Muitas são as maneiras de se expressar cenicamente, e a Cia Dos à Deux, com o seu teatro gestual reconhecido internacionalmente, prova-nos a potência e a diversidade de outras linguagens
Geralmente associamos, até de forma inconsciente, a prática do exercício teatral à oralidade. Pensamos tão logo no texto, em seus diálogos, na tradução ou adaptação. Todavia, muitas são as maneiras de se comunicar com o público adotando-se a mesma potência causada pela palavra. O butô, a despeito de se enquadrar na categoria de dança, possui fortíssimos elementos teatrais. A prestigiada e internacional Cia. Dos à Deux, criada na França, comemorando os seus 25 anos de história, formada por André Curti e Artur Luanda Ribeiro, mergulha em uma pesquisa profunda, cuidadosa e de vultoso impacto visual na manifestação da arte cênica por meio do gesto, da fala imensamente variada e pujante que o nosso corpo transmite. O resultado de tanta paixão da dupla é comprovado em seu mais recente espetáculo, o belíssimo e arrebatador “Enquanto Você Voava, Eu Criava Raízes”.

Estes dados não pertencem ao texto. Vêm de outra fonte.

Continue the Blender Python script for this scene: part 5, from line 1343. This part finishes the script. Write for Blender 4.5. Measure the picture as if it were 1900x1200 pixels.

André Curti e Artur Luanda Ribeiro são grandes artistas que exploram em seu nível máximo as inimagináveis possibilidades que a máquina corporal tem de se expressar
Partindo-se da ideia de se convidar os espectadores a imergirem em seus múltiplos medos que os atravessam a fim de se chegar a estados, sentimentos e emoções chamados de “espaços íntimos de sensações” e os modos como lidamos com os nossos abismos pessoais, os nossos vazios internos, a montagem, com o seu estupendo, inventivo e pós-futurista cenário (criação de André e Artur) que nos oferece um enorme círculo com engrenagens metálicas em suas bordas assemelhado a uma lente, tendo em seu centro um tablado, e ao fundo uma espécie de portal (segundo eles, um “oráculo dos sonhos”), exibe-nos dois grandes artistas que exploram em seu nível máximo com impressionante perfeição as inimagináveis possibilidades que a máquina corporal tem de se expressar. Utilizando-se de referências cinematográficas, como o expressionismo alemão de F. W. Murnau (iluminação soberba de Artur Luanda Ribeiro com rica valorização das sombras; Artur também procura dar um especial enfoque à força do azul e do vermelho) e até mesmo David Cronenberg e sua estranheza imagética (vista em algumas projeções; outras tantas, trabalho do diretor de fotografia Miguel Vassy e da artista plástica Laura Fragoso são de uma beleza indescritível), a companhia confirma a sua intenção de se misturar outras artes ao seu repertório. A coreografia imaginada pelo par nos entrega perspectivas tão diversas quanto fascinantes, como corpos em sincronia, corpos que se fundem, duplicam-se e assumem formas não humanas. A encenação é acompanhada pela intrigante música original de Federico Puppi, que se casa brilhantemente com a proposta da narrativa. Ticiana Passos, responsável pelos figurinos, buscou com inteligência a liberdade impressa em saias fluidas para os atores/performers. Com dramaturgia e direção de André Curti e Artur Luanda Ribeiro, unindo o onírico com o lirismo poético, “Enquanto Você Voava, Eu Criava Raízes” reafirma a Cia. Dos à Deux como instrumento artístico poderoso na sedimentação definitiva do teatro gestual como expressão legítima e genuína, abrindo outras portas válidas de comunicação cênica. Nós, o público, criamos raízes com a sua arte e para onde ela for voaremos ao seu lado.